More ACT Prep Books

The ACT prep books below are meant to offer additional study resources and supplement the "Must Haves" materials, so please visit the Best ACT Prep Books page, if you have not done so already. The book recommendations below are designed for "fine-tuning" portions of the exam after a student has done a general review.

After a student as completed a general review and maybe taken the first "real" ACT, students need to focus on "weaker" areas for the next sitting of the ACT exam. The book recommendations below are designed to help students "fine-tune" but are NOT a replacement for the "Must-Have" books. Remember that many colleges super score the ACT, so students should always plan to take the ACT at least twice to stay competitive.

More Practice Tests

Even though I am thrilled that we finally have an "official" ACT guide for the revised ACT (released September 2015), I am a little disappointed that it only includes three tests, not really enough for a more intensive preparation. Most students will want more practice tests, so here are my suggestions.

If you already have taken the three practice tests in the The Official Guide to the ACT  (listed above) and you need more tests, I recommend purchasing the previous "official" study guide The Real Guide to the ACT (if you can find a "Good" or "Very  Good" edition), which offers five more additional practice tests with answer explanations. 

Note: All of these tests are very similar to the current ACT. The one exception: the essay prompt at the end of each test has changed substantially (do not write on the prompts in this edition).

While I prefer to always use "copyrighted" ACT practice tests, the Princeton Review's Cracking the ACT with 6 Practice Tests is also a good option, with the advantage of also including some strategies and concept review.

ACT Books: Math and Science

Some students struggle specifically in the Math and Science sections (the more English and History types). So if a student is strong in the English and Reading sections, Princeton's Review Math and Science Workout can be a great book for targeting those areas.


ACT Books: English and Reading

Erika  Meltzer's Complete Guide to ACT English is very comprehensive, perfect for those wanting to score 30+Her book gives nice summaries, but more importantly, tons of practice questions on specific grammar topics, like semi-colons vs colons, who vs. whom, subject-verb agreement, you get the picture. If you are looking to raise your ACT English section on the ACT, this is a great resource.

Her book gives nice summaries, but more importantly, tons of practice questions on specific grammar topics, like semi-colons vs colons, who vs. whom, subject-verb agreement, you get the picture. If you scored low on the English section of the ACT, this is a great resource.

The ACT Reading can be a very tough section for students, mainly because of the timing issues. What I like about Erica Meltzer's other book The ACT Guide to Reading also very good. 

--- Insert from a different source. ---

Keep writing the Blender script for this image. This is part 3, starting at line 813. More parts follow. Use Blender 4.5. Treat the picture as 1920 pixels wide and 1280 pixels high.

I like that that she does not propose one "magical" reading solution, but instead provides to students several options. There is no "one size fits all" approach to the ACT Reading section, so I appreciate her offering several approaches and letting the student figure out which one works best.

ACT Prep Book for Writing

The Mighty Oak Guide to Mastering the New ACT Essay is very well done. The book includes 12 essay prompts, sample essays, and tips for scoring well. I always prefer test preparation books by tutors (rather than large companies and publishing houses) because the writers are more in tune with the needs of students. 

Insider Tip

For the April, June and December ACT Tests, students can pay a little extra to request a copy of your test questions and answers. If you order and pay for the Test Information Release (TIR), currently an additional $20, you will receive a copy of test, a list of your answers, and the answer key. If you took the essay portion, you will receive a copy of the writing prompt and the scoring rubric (but unfortunately not a copy of the student's essay). 

If you plan to retake the ACT, I highly recommend paying the extra charge for this service. It can really help a student figure out what types of errors made on the actual exam.

If you need the test dates for 2016, please click here. Test dates typically correspond to the school year, rather than calendar year, but every year, the test are offered six times: February, April, June September, October, and December. Most colleges will take test scores from any test taken before December of the senior year (and some schools may also take the December ACT test too).